As the world’s largest production and export country of textiles and clothes (Market Research, 2012), the continued focus on environmental and social sustainability has a major impact on China’s textile and garment industry. In a recent presentation at the Annual Conference of the International Textile Manufacturers Federation (ITMF) Conference, the China National Textile and Apparel Council states that in spite of improvements, i.e. within energy and water savings: “China's textile industry faces urgent and arduous tasks and only by deepening adjustment of industrial structure and fastening transformation of development modes, could we fundamentally solve the internal challenges and resolve external crisis.” (2012, 4)

Kirsti Reitan Andersen

Posted on 14 January 2014 by Kirsti Reitan Andersen in:

As part of the MISTRA Future Fashion Project (MFF) Project 1: Changing Market and Business Models and Project 3: Interconnected Design Thinking and Processes for Sustainable Textiles and Fashion find it essential to engage with Chinese stakeholders, to explore how to overcome challenges of sustainability through cross-cultural and cross-disciplinary collaboration. The project TED’s TEN in China, centers on the following three phases:

  • Fieldwork in the fashion and textile industries in Shanghai, Hangzhou, and Hong Kong in October 2013
  • TED’s TEN workshops conducted as part of the EcoChic Design Award event in Hong Kong, January 2014.
  • Seminar in the spring 2014, as part of the Copenhagen Fashion Summit 2014.

The team will use the TED’s TEN strategies as a starting point for engagement and exploration with local fashion designers, manufacturers, and factory workers. The aim of the fieldwork is to engage local stakeholders in a conversation around sustainability and build a “map of sustainability” representing the fashion and textile industries in China. According to the China National Textile and Apparel Council, science and technology advancement is the foundation for sustainable development in China textile industry (2012). Moreover the Council puts emphasis on dialogue and knowledge exchange to increase understanding and mutual trust and create cooperation opportunities - and in this way change the industry towards sustainability. What can MFF learn from China and how can we strengthen collaboration on challenges of sustainability across boarders?

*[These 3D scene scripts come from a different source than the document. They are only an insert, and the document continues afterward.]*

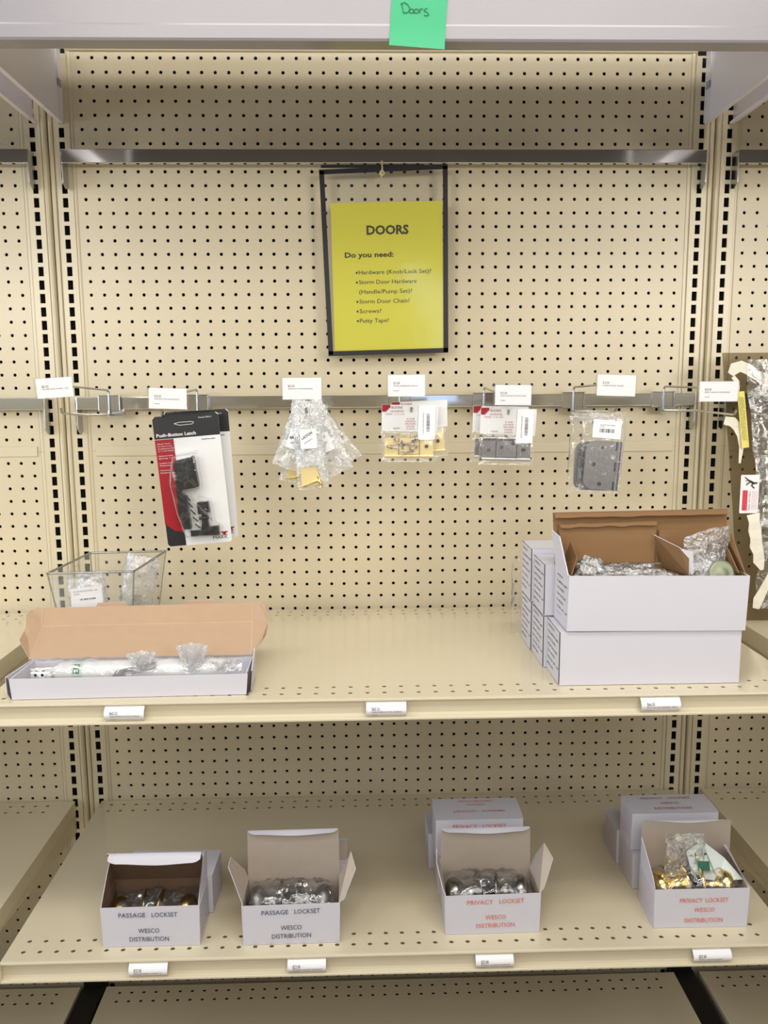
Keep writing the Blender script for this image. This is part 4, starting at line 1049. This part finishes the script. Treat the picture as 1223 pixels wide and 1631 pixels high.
def knob(m, o, axis, s=1.0, rose=1.25):
    m.lathe([(0, 0), (0, rose*s), (.08*s, rose*s), (.22*s, rose*.85*s), (.3*s, .5*s), (.75*s, .42*s), (1.0*s, .55*s), (1.25*s, .9*s), (1.6*s, 1.05*s), (1.95*s, .95*s), (2.15*s, .6*s), (2.2*s, 0)], o, axis, 30)
def lockset(label, x, y, z, metal, up_=0, sheet_=False, hump=1.0):
    t = thing('door_knob_set', label, 'door knobs', (x+W_/2, y+1.5, z+.1), 'bagged knob sets')
    c0 = Vector((x+W_/2-.1, y+1.45, z+1.75+up_))
    m = MB(); knob(m, c0+Vector((.45, 0, 0)), (1, -.1, .02)); m.build('right_knob', metal, t)
    m = MB(); knob(m, c0+Vector((-.45, .1, -.02)), (-1, -.08, -.05)); m.build('left_knob', metal, t)
    m = MB(); m.tube([c0+Vector((-.5, 0, 0)), c0+Vector((.5, 0, 0))], .5, 16); m.box(c0.x-.25, c0.x+.5, c0.y-1.0, c0.y+.2, c0.z-.35, c0.z+.75); m.build('latch_body', BLACKPL, t)
    m = MB(); m.box(c0.x-.52, c0.x-.44, c0.y-1.15, c0.y+.3, c0.z-1.0, c0.z+.85); m.box(c0.x+.36, c0.x+.44, c0.y-1.2, c0.y+.3, c0.z-1.0, c0.z+.6); m.each('strike_plate', CHROME if metal is not BRASS else BRASSL, t, bevel=.02)
    q = MB()
    def cov(u, v):
        xx = x+.35+(W_-.7)*u; yy = y+.25+(D_-.5)*v
        zz = z+2.3+up_*.8+.75*hump*math.sin(PI*u)**.6*math.sin(PI*v)**.6+.28*noise.noise(Vector((xx*1.5, yy*1.5, x)))+.16*noise.noise(Vector((xx*4, yy*4, x)))
        return (xx, yy, zz)
    q.surf(cov, 40, 26); q.build('bag_film', FILML, t)
    return t
C_AL = [(-.05, .3, .9), (.25, .9, 1.75), (.0, 2.6, 2.0), (0, 2.9, .0)]
# A: passage brass, lid leaning forward
lockset_box('passage lockset box with its lid half closed, far left on the lower shelf', 4.45, -19.15, ZLOW, INKBLUE, 'Passage', DKCARD, (-.50, 2.95, .75),
            ([(-.02, .1, .1), (.02, 1.3, 1.35), (.1, 2.2, 2.2), (.12, 2.85, 1.9)], [(.05, 2.85, 2.0), (.05, 1.9, 2.3), (-.02, 1.15, 1.2), (0, .1, .1)]), ang=0, right_txt=True, cx=.48, txt_tilt=0)
lockset('bagged brass knob set deep inside the half-closed passage box', 4.45, -19.15, ZLOW, DKBRASS, -.35, hump=.6)
# B: passage stainless
lockset_box('passage lockset box with upright lid and nickel knobs, second from the left', 12.97, -19.25, ZLOW, INKBLUE, 'Passage', GREYCARD, (.02, 3.15, .35),
            ([(-.1, .2, .2), (-1.0, 1.4, 1.75), (-.95, 2.2, 1.9), (-.2, 2.85, .6)], [(.3, 2.85, .6), (.75, 2.3, 2.0), (1.05, 1.5, 1.3), (.3, .2, .1)]), ang=.012, cx=.50, txt_tilt=.02)
lockset('bagged nickel knob set in the passage box with upright lid', 12.97, -19.25, ZLOW, NICKEL, .15)
# C: privacy stainless
lockset_box('privacy lockset box with nickel knobs, in front of the two-high privacy stack', 25.4, -18.72, ZLOW, INKORANGE, 'Privacy', GREYCARD, (.0, 2.75, .35),
            ([(-.15, .2, .3), (-.45, 1.2, 1.45), (-.35, 2.1, 1.9), (-.1, 2.85, .4)], [(.3, 2.85, .8), (.75, 2.3, 2.0), (1.15, 1.5, 1.4), (.3, .2, .2)]), ang=.01, cx=.53, txt_tilt=.02)
lockset('bagged nickel knob set in the privacy box before the two-high stack', 25.4, -18.72, ZLOW, NICKELD, .12)
# D: privacy brass
lockset_box('privacy lockset box with brass knobs, far right on the lower shelf', 38.55, -18.62, ZLOW, INKORANGE, 'Privacy', GREYCARD, (-.02, 2.95, .12),
            ([(-.02, .4, .5), (-.05, 1.6, 1.3), (-.15, 2.5, 2.1), (0, 2.85, .8)], [(.0, 2.9, .7), (-.35, 2.6, 1.35), (-.9, 1.8, 1.9), (-.3, 1.0, .75)]), ang=-.012, spread=True, cx=.53, txt_tilt=.01)
lockset('bagged brass knob set in the far right privacy box', 38.55, -18.62, ZLOW, BRASS, .22)
q = thing('packing_bag', 'crinkled clear bag sticking up out of the far right privacy box', 'clear bag', (40.6, -16.9, ZLOW+2.2))
bag_mesh(39.75, 42.3, ZLOW+2.3, ZLOW+5.3, -16.8, .3, 41, .14, 24, 26).build('film', film('stiff_crinkled_film', frost=.05, crease=.35, scale=32, gloss=.09, rough=.1, bump=1.0), q)
q = thing('instruction_sheet', 'folded white and green instruction sheet in the far right privacy box', 'leaflet', (42.6, -17, ZLOW+2.2))
m = MB(); m.slab([(41.4, -17.3, ZLOW+2.6), (43.0, -17.5, ZLOW+2.4), (43.2, -16.7, ZLOW+3.5), (42.25, -16.4, ZLOW+4.55), (41.2, -16.6, ZLOW+3.95)], .02, 0, 0)
m.slab([(43.0, -17.5, ZLOW+2.4), (44.4, -17.9, ZLOW+2.75), (43.6, -16.8, ZLOW+3.6), (42.25, -16.4, ZLOW+4.6)], .02, 0, 0); m.build('paper', mat('pale_leaflet_paper', c(214, 222, 218), .6), q)
m = MB(); m.slab([(41.75, -17.3, ZLOW+3.05), (42.5, -17.35, ZLOW+3.0), (42.5, -17.1, ZLOW+3.55), (41.75, -17.05, ZLOW+3.55)], .01, 0, 0)
for a, b_ in ((41.7, 3.9), (42.3, 3.95), (42.75, 3.4)): m.tube([(a, -16.95, ZLOW+b_), (a, -16.92, ZLOW+b_)], .08, 10)
m.build('green_print', GREENP, q)

def closed_lockset(label, x, y, z, w, d, h, ink=None, kind='Privacy', front=False, top=None, ang=0, flap=False, left=True):
    t = thing('closed_lockset_box', label, 'box', (x+w/2, y+d/2, z), 'closed lockset boxes', rot=(0, 0, ang))
    MB().box(x, x+w, y, y+d, z+.02, z+h-.02).build('body', WCARD, t, bevel=.03)
    m = MB(); m.surf(lambda u, v: (x-.02+(w+.04)*u, y-.02+(d+.02)*v, z+h-.02+.08*v*u*(1-v)*2+.02), 8, 4); m.build('lid', WCARD, t)
    if front: front_text(kind, x, y-.015, z, w, h, only_top=True).build('front_lettering', ink, t)
    if top == 'up':
        m = MB(); o = Vector((x+w*.5, y, z+h+.10))
        m.text('PRIVACY', o+Vector((-1.75, d*.70, 0)), .27, 1.55, (1, 0, 0), (0, 1, 0)); m.text('LOCKSET', o+Vector((.15, d*.70, 0)), .27, 1.55, (1, 0, 0), (0, 1, 0))
        m.text('WESCO', o+Vector((0, d*.42, 0)), .27, 1.3, (1, 0, 0), (0, 1, 0), 'C'); m.text('DISTRIBUTION', o+Vector((0, d*.14, 0)), .27, 2.5, (1, 0, 0), (0, 1, 0), 'C'); m.build('top_lettering', INKRED, t)
    if top == 'down':
        m = MB(); o = Vector((x+w*.5, y, z+h+.10))
        k_ = kind.upper()
        m.text(k_, o+Vector((1.8, d*.36, 0)), .25, 1.55, (-1, 0, 0), (0, -1, 0)); m.text('LOCKSET', o+Vector((-.15, d*.36, 0)), .25, 1.55, (-1, 0, 0), (0, -1, 0))
        m.text('WESCO', o+Vector((0, d*.66, 0)), .2, 1.3, (-1, 0, 0), (0, -1, 0), 'C'); m.text('DISTRIBUTION', o+Vector((0, d*.83, 0)), .2, 2.3, (-1, 0, 0), (0, -1, 0), 'C'); m.build('top_lettering', ink if ink else INKRED, t)
    if left:
        m = MB(); side_stripes(m, x, y, y+d, z, z+h); m.build('side_printing', INKPINK, t)
    if flap:
        MB().slab([(x+w-1.2, y+.3, z+h), (x+w, y+.3, z+h), (x+w, y+.4, z+h+1.3), (x+w-1.2, y+.4, z+h+1.3)], .04, 0, 1).build('raised_flap', [GREYCARD, WCARD], t)
    return t
closed_lockset('closed passage box behind the half-closed one, its printed top showing', 4.75, -15.9, ZLOW, 5.88, 3.0, 2.64, INKGREY, 'Passage', top='up', ang=-.03, left=False)
closed_lockset('box behind the upright-lid passage box, a raised flap at its right end', 13.4, -14.85, ZLOW, 5.85, 3.0, 2.64, flap=True, left=False)
closed_lockset('lower closed box directly behind the nickel privacy box, under the printed one', 25.3, -14.6, ZLOW, 5.8, 2.9, 2.62)
closed_lockset('upper privacy box of the two-high stack, with orange wording on its front', 25.2, -14.45, ZLOW+2.64, 5.82, 2.85, 2.66, INKORANGE, front=True, top='down')
closed_lockset('closed box at the very rear of the nickel privacy stack, its left side showing', 24.95, -11.45, ZLOW, 5.8, 3.0, 2.64)
closed_lockset('lower closed box directly behind the brass privacy box', 38.5, -14.45, ZLOW, 5.85, 2.95, 2.62)
closed_lockset('rearmost closed box behind the brass privacy box', 38.35, -11.4, ZLOW, 5.85, 2.95, 2.62)
closed_lockset('upper closed box behind the brass privacy box, faint red wording on its top', 38.45, -14.15, ZLOW+2.64, 5.85, 2.5, 2.66, top='up')

# ================================================================ ROLLED WINDOW SCREEN (right bay)
t = thing('window_screen', 'brown see-through window screen standing on the right shelf at the picture edge', 'window screen', (52, -5, ZMID))
def scr(u, v):
    x = 47.55+14*u+(1.45*v)*(1-u); z = -21.75-20.0*v
    return (x, -3.4-2.3*v+.15*noise.noise(Vector((x*.5, z*.5, 0))), z)
MB().surf(scr, 14, 20).build('mesh_cloth', SCREEN, t)
t2 = thing('packing_film', 'crinkled clear film wrapped around the brown window screen', 'clear film', (53, -5.5, ZMID+.5))
def fm(u, v):
    x = 48.75+8*u+.5*noise.noise(Vector((v*6, 1, 2)))*(1-u)+1.3*v*(1-u); z = -22.3-18.3*v
    return (x, -5.0-1.6*v-.5*u+.25*noise.noise(Vector((x*1.2, z*.5, 7)))+.10*noise.noise(Vector((x*4, z*2, 7))), z)
MB().surf(fm, 40, 70).build('film', film('loose_stretch_film', frost=.05, crease=.5, scale=28, gloss=.22, rough=.12, bump=1.0), t2)
def strip(m, pts, w, y, sd=0, t_=.01):
    """torn band following pts (x,z)"""
    vs = []; n = len(pts)
    for i, (x, z) in enumerate(pts):
        a = pts[max(0, i-1)]; b_ = pts[min(n-1, i+1)]; d = Vector((b_[0]-a[0], b_[1]-a[1])).normalized(); nn = Vector((-d.y, d.x))
        ww = w[i] if isinstance(w, (list, tuple)) else w
        for s in (-1, 1):
            j = .10*noise.noise(Vector((i*1.7, s*3, sd)))
            vs.append((x+nn.x*s*(ww/2+j), y-.04*(i % 2), z+nn.y*s*(ww/2+j)))
    m.add(vs, [(2*i, 2*i+1, 2*i+3, 2*i+2) for i in range(n-1)])
def pip(u, v, Y):   # point on the vertical plane Y seen at a fraction of the picture, used once to place the torn tape
    return (u, v)
for pts, w, y, lab in [
    ([(47.6, -23.35), (47.85, -22.95), (48.36, -22.8), (48.9, -23.0), (49.5, -23.4), (50.2, -23.8), (51.3, -24.2)], [.5, .85, .85, .7, .75, .8, .6], -4.9, 'torn tape strip curling over the top of the window screen'),
    ([(47.35, -26.7), (47.93, -26.83), (48.33, -27.25), (48.55, -27.85), (48.72, -28.7), (48.66, -29.9)], [.55, .8, .7, .45, .35, .06], -4.9, 'torn white tape below the yellow sticker on the window screen'),
    ([(47.89, -23.5), (48.14, -23.9), (48.31, -24.35), (48.25, -24.9)], [.3, .35, .3, .15], -4.8, 'small torn tape scrap behind the right end price card'),
    ([(49.2, -33.5), (49.32, -34.1), (49.38, -34.7), (49.5, -35.3), (49.55, -35.9), (49.71, -36.4), (49.85, -37.0), (50.08, -37.7)], [1.0, .8, 1.0, .85, .95, .8, .9, .2], -6.4, 'long torn white tape strip below the warning sticker'),
    ([(50.8, -37.4), (50.34, -38.4), (50.01, -39.12), (49.68, -39.83), (49.53, -40.5)], [.5, .6, .7, .75, .5], -6.9, 'torn tape end hanging at the foot of the window screen')]:
    m = MB(); strip(m, pts, w, y, y*3+len(lab)); o = m.build('torn_tape', TAPE, loc=(pts[0][0], y, pts[0][1])); tag(o, lab, 'tape', 'torn tape strips on the window screen')
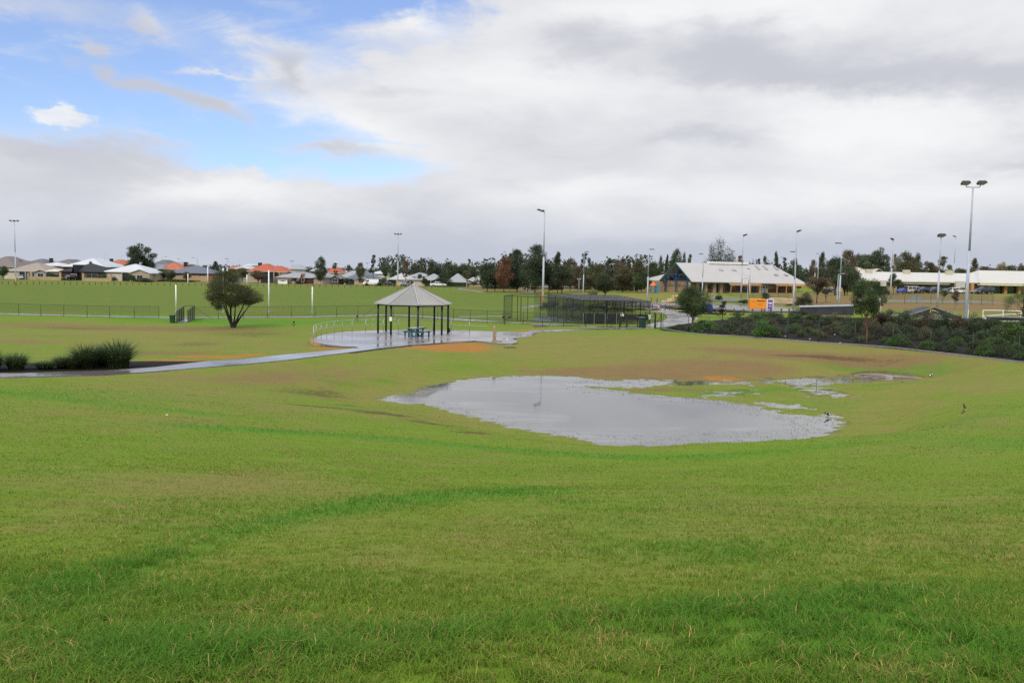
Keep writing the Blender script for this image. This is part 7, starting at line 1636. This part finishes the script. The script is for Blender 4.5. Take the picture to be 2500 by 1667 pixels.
# reed tufts standing in the water margins
rg_ = np.random.default_rng(5); V, Q, C = [], [], []
def margin():
    n = 90000; x = rg_.uniform(bx[0], bx[1], n); y = rg_.uniform(bx[2], bx[3], n); s = ponddist(x, y); dz_ = T(x, y)-WL; k = (dz_ > -.045-.03*(x > 4)) & (dz_ < .015) & (fbm(x*1.7+5, y*2.3, 4) > .05-.15*(x > 6))
    x, y = x[k], y[k]; n = len(x); z = np.maximum(T(x, y), WL-.01); h = .02+.05*rg_.random(n); a = rg_.random(n)*PI; w = .009
    V = np.stack([np.c_[x-np.cos(a)*w, y-np.sin(a)*w, z], np.c_[x+np.cos(a)*w, y+np.sin(a)*w, z], np.c_[x+rg_.normal(size=n)*.03, y+rg_.normal(size=n)*.03, z+h]], 1).reshape(-1, 3)
    t = .7+.7*rg_.random(n); c = np.c_[t, t, t*.7]; me = nmesh('shore_grass', V, np.arange(3*n).reshape(-1, 3), LM['light'], np.repeat(c, 3, 0)); tag(obj('shore_grass', me), 'thin drowned grass along the puddle margin', kind='stuff')
margin()
# low leaf litter tufts to roughen the mid lawn
def midtufts():
    n = 90000; u = rg_.random(n); d = 16/(1-u*(1-16/75)); a = (rg_.random(n)-.5)*2*.64; x = d*np.tan(a); y = d.copy()
    k = (ponddist(x, y) > .5) & (near(DECK, x, y) > .1) & (near(PATH1, x, y) > .1) & (near(MULCH_POLY, x, y) > .2) & (near(BED_POLY, x, y) > 0) & (rg_.random(n) < np.clip(.5+1.4*fbm(x*.6, y*.6, 4), 0, 1)); x, y = x[k], y[k]; n = len(x)
    z = T(x, y); c, _ = masks(x, y); h = (.018+.02*rg_.random(n))*(1+.4*np.clip(c[:, 2], 0, 1)); w = .005+.0003*y; an = rg_.random(n)*PI
    V = np.stack([np.c_[x-np.cos(an)*w, y-np.sin(an)*w, z-.01], np.c_[x+np.cos(an)*w, y+np.sin(an)*w, z-.01], np.c_[x+rg_.normal(size=n)*.03, y+rg_.normal(size=n)*.03, z+h]], 1).reshape(-1, 3)
    A_, B_, Lc, Dc = map(np.array, (GRASS_A, GRASS_B, LUSH, BROWN)); t = rg_.random(n)[:, None]; col_ = A_*(1-t)+B_*t; l = np.clip(c[:, 2], 0, 1)[:, None]*.8; col_ = col_*(1-l)+Lc*l; b = np.clip(c[:, 0]+c[:, 3], 0, 1)[:, None]*.8; col_ = col_*(1-b)+Dc*b; col_ = col_*(1.05+.4*rg_.random(n))[:, None]
    me = nmesh('lawn_tufts', V, np.arange(3*n).reshape(-1, 3), bpy.data.materials['grass_blade'], np.repeat(col_, 3, 0)); tag(obj('lawn_tufts', me), 'short uneven lawn tufts over the basin slopes', kind='stuff')
midtufts()
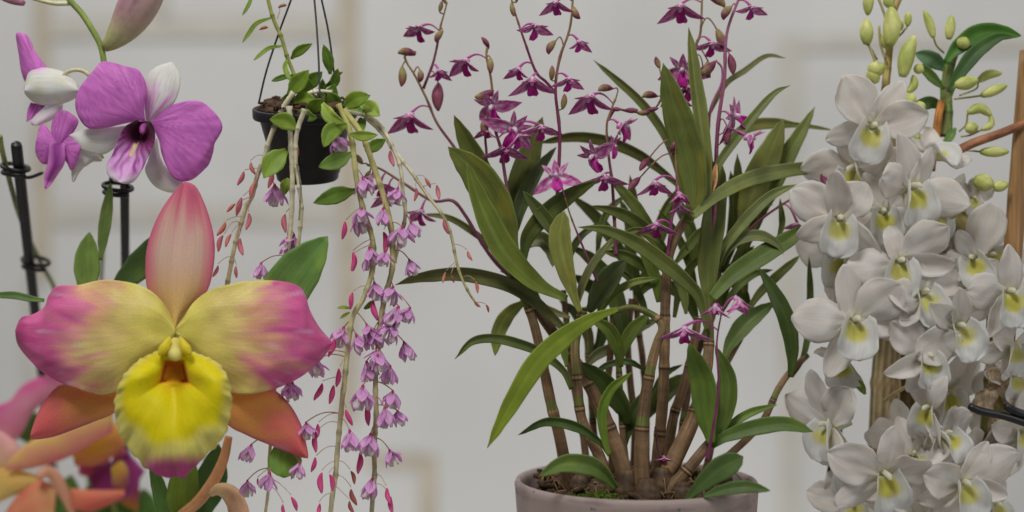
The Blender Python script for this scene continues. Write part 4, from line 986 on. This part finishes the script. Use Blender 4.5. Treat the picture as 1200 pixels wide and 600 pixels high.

The field research will include ethnographic and creative methods for data collection and exploring the context, i.e. semi-structured interviews with stakeholders from the Chinese textile and fashion industry and academia and questionnaires; creative methods for individual documentation including journal, photographs, and sketches, and cultural probes. Moreover, PhD student Clara Vuletich and Professor Rebecca Earley will conduct a Shanghai Shirt Workshop, as part of Vuletich’s PhD Project and Professor Earley’s Top 100 Project respectively.

The research is made possible by the generous financial support of MFF Strategic Fund, CBS Sustainability Platform, and the Chelsea College of Art Research Department.



Market Research (2012) Research Report on China’s Textile Industry, 2012. http://www.marketresearch.com/China-Research-and-Intelligence-Co-Ltd-v3627/Research-China-Textile-7058589/

Tiankai, W. (2012) Sustainable Development of China Textile Industry and Win-Win Cooperation in Global Textile Industry. China National textile and Apparel Council, Nov 5, 2012. ITMF Hanoi Conference.